Walden fires village manager amid housing program probe
Walden’s board unanimously ousted John Revella as a housing-loan probe widened, putting a $1 million village program and a federal tax case under the same spotlight.

Walden’s Board of Trustees unanimously fired Village Manager John Revella on Tuesday night, ending a 15-year run that had put him at the center of the village’s day-to-day administration and now leaves one of Orange County’s smallest governments under intense scrutiny.
Revella had already been on paid administrative leave since April 1, after a special meeting on March 31. His removal came as the Orange County District Attorney’s Office examined Walden’s housing rehabilitation program, a village lending effort that was originally funded by the U.S. Department of Housing & Urban Development and, by the village’s own account, had received five grants. Revella was paid about $120,000 a year.

Mayor Becky Pearson later said the leave decision had been made in executive session and declined to go further. In an April 14 public statement, the village said the board, with support from many trustees, was responding to questions from prosecutors about Walden’s small cities loan program and stressed that Revella’s private tax matters were separate from his village duties.
The housing program at the center of the inquiry was designed to improve housing conditions and the appearance of the village. A 2018 village packet said applicants had to show enough equity in their homes to qualify for a loan. By March 2021, Walden said the program had about $1 million available and roughly $600,000 in outstanding loans, a sign of how much public money was moving through the program and why its administration now matters.

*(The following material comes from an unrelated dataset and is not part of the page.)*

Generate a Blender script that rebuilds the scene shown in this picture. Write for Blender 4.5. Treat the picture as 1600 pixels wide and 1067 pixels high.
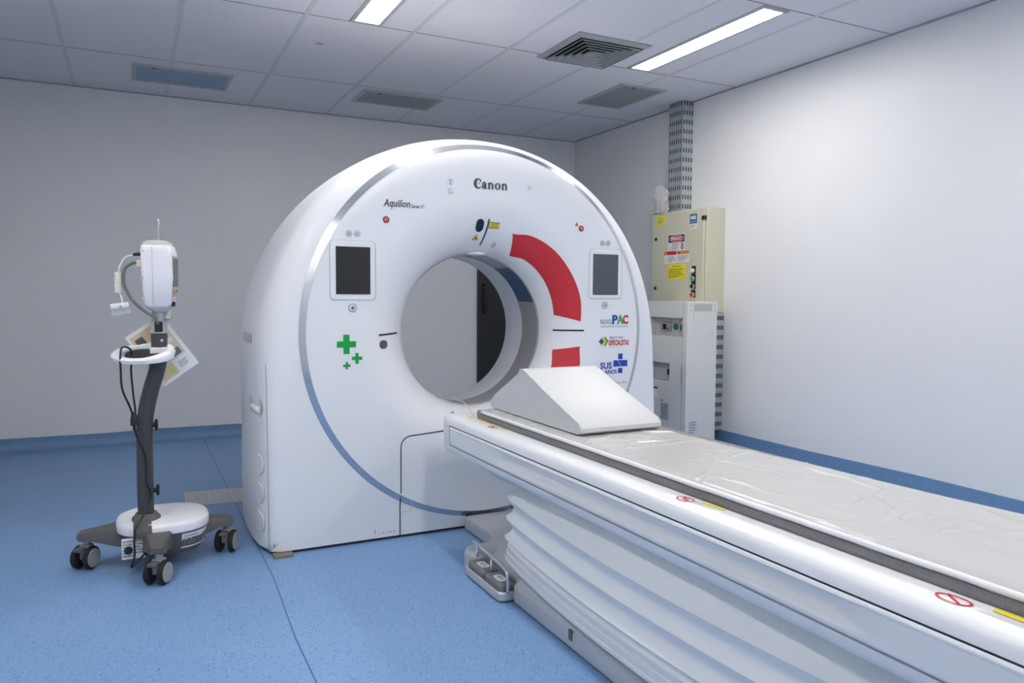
import bpy, bmesh, math, random
from mathutils import Vector, Matrix, noise
for o in list(bpy.data.objects): bpy.data.objects.remove(o)
S = bpy.context.scene
C = S.collection
PI = math.pi
R = math.radians
random.seed(7)

# ------------------------------------------------------------------ camera, world, exposure
YAW, PITCH, ROLL, CAMH = R(26.76), R(-3.576), R(0.344), 1.19
fw = Vector((math.sin(YAW)*math.cos(PITCH), math.cos(YAW)*math.cos(PITCH), math.sin(PITCH)))
rt0 = Vector((math.cos(YAW), -math.sin(YAW), 0)); up0 = rt0.cross(fw)
rt = math.cos(ROLL)*rt0 + math.sin(ROLL)*up0; up = rt.cross(fw)
cd = bpy.data.cameras.new('camera'); cam = bpy.data.objects.new('camera', cd); C.objects.link(cam)
cd.sensor_width = 36; cd.lens = 1178.5/1600*36; cd.clip_start = .02
cam.matrix_world = Matrix(((rt.x, up.x, -fw.x, 0), (rt.y, up.y, -fw.y, 0), (rt.z, up.z, -fw.z, CAMH), (0, 0, 0, 1)))
S.camera = cam
w = bpy.data.worlds.new('world'); S.world = w; w.use_nodes = True
w.node_tree.nodes['Background'].inputs[0].default_value = (.5, .55, .65, 1)
w.node_tree.nodes['Background'].inputs[1].default_value = 0.0
S.view_settings.view_transform = 'Standard'; S.view_settings.look = 'None'
S.view_settings.gamma = 1; S.view_settings.use_curve_mapping = False
S.view_settings.exposure = 1.53
LAMP = 14.0           # emission of the lamp diffusers
LAMP_COL = (1.0, .965, .915)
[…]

Orange County District Attorney David Hoovler confirmed on April 10 that his office was in the “initial phases” of an investigation. Subpoenas reported in the case reach back several years, including loans issued before December 2025, and investigators are reviewing whether funds meant for homeowners were steered into rental properties or investment deals. The village’s handling of that lending system, and whether proper eligibility checks were followed, is now a central question.
The fallout is also political. Revella was appointed to the Orange County Legislature’s District 17 seat in April 2025 and won election to a full term in November 2025. County records show he represents Montgomery, New Windsor, Walden and the village of Montgomery. That dual role makes the firing more than a local personnel move; it ties village governance to county politics at a moment when public confidence is already under pressure.
Revella was also indicted in March 2026 on unrelated federal tax charges accusing him of hiding more than $1.1 million in income from his private law practice. The board’s unanimous vote now closes one chapter, but Walden still faces the harder test of restoring trust while the legal and political fallout continues.